E de fato o estoicismo é uma luz que nos vem à mente num momento. Como você chega nesse momento é discutível. Mas antes de chegar, você não é estoico, e depois torna-se. O momento é mágico, é a percepção de que você só precisa da lógica, e nada mais.
É possível que o seu caminho tenha durado trinta anos, durante os quais você estudou sem frutos, ou com poucos frutos, ou com a ilusão de ter frutos. Mas é de repente que você se ilumina.
A questão cética tem que ser pensada. Se não posso confiar em nada, da onde vem minha força de vontade para agir? A ação não pressupõe uma razão por trás?
Está certo isso. Sócrates de fato nos convida a sermos puramente contemplativos. Ele nos ensina que nossos pensamentos e emoções são todos passíveis de serem examinados. E nessa condição somos felizes.
O problema é que há um corpo biológico além da razão.
O cético sabe que não precisa de alimento para sua razão. Ao contrário, ela subsiste melhor quanto menos perturbada for. Se você lê Homero ou vai ao teatro ou não faz nenhum dos dois, isso dá no mesmo. Na primeira hipótese você se emociona mas sabe que não está aprendendo nada, e na segunda você sabe que quem desfrutou da arte não aprendeu nada demais,e portanto você não perdeu nada.
Mas o problema cético é que eles tem prazer na vida. Esse estado cético é agradável. E aí para preservar isso há que se manter o corpo biológico.

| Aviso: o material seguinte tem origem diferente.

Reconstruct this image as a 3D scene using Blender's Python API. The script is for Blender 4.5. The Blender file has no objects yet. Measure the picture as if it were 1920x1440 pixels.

Além de haver um hábito anterior ao estudo da filosofia que nos leva a continuar agindo.
O cético age para comer. Quase que só contempla.
Sabemos da viagem de Pirro à Índia. Muitos filósofos indianos são contemplativos. Pirro deve ter visto isso, e deve ter visto o paralelo com Sócrates.
Já se disse que a escola Vedanta é budismo com Deus. Estoicismo e ceticismo são budismo com lógica.
O ceticismo tem um problema que o estoicismo resolve. O problema é que inevitavelmente o ambiente vai nos sobrepujar. Não dá para viver, a não ser com muita sorte, o tempo todo só contemplando. As situações difíceis surgem. E aí precisamos calcular e confiar em nossos cálculos para sair da situação difícil. Algum estoico poderia dizer que toda a vida dele é uma situação difícil e ele precisa lutar o tempo todo. Daí o caráter militar do estoicismo.
A virtude da mente vazia já foi vista por muitos. Há uma pintura na China onde Buda, Lao Tzé e Confúcio tomam chá juntos. É um símbolo interessante de que os sábios convergem.
Talvez muitos estoicos achem que baseados em seus cálculos que vão ser bons. Mas não é só assim. É também baseados em suas emoções. A pessoa com a mente vazia é boa.
Há uma velha objeção ao estoicismo quando alguém diz que Hitler calculava o tempo todo. O problema é que ele calculava mas ao mesmo tempo ambicionava, e portanto seu comportamento nada tinha de estoico.
Na Índia temos uma boa observação. Você pode meditar, pode fazer boas ações sem esperar retorno, pode devotar-se a um Deus pessoal, ou pode seguir o caminho do pensamento. (tradução minha de path of inquiry). Todos são válidos. Acho que Sócrates seguia o último, respeitadas as diferenças culturais.
O alemão Heinrich Zimmer escreveu um estudo de filosofia indiana que ficou famoso. Mas há uma questão interessante lá. Ele romantiza um pouco a visão do sábio. Muitos indianos também fazem isso. Dá a impressão de serem sobre humanos.
Não concordo com isso. Como observado acima, o ambiente ganha de nós. Qualquer que seja a nossa inspiração.
Existe a famosa figura do sábio estoico. Eu considero a metáfora inútil. Não é um telos para nos guiar. O telos é Sócrates. Passível de medo e sofrimento. Idealizar algo invulnerável para seguir é esquecer nossa humanidade.
A filosofia é muito mais como nos recuperarmos do que sermos invulneráveis.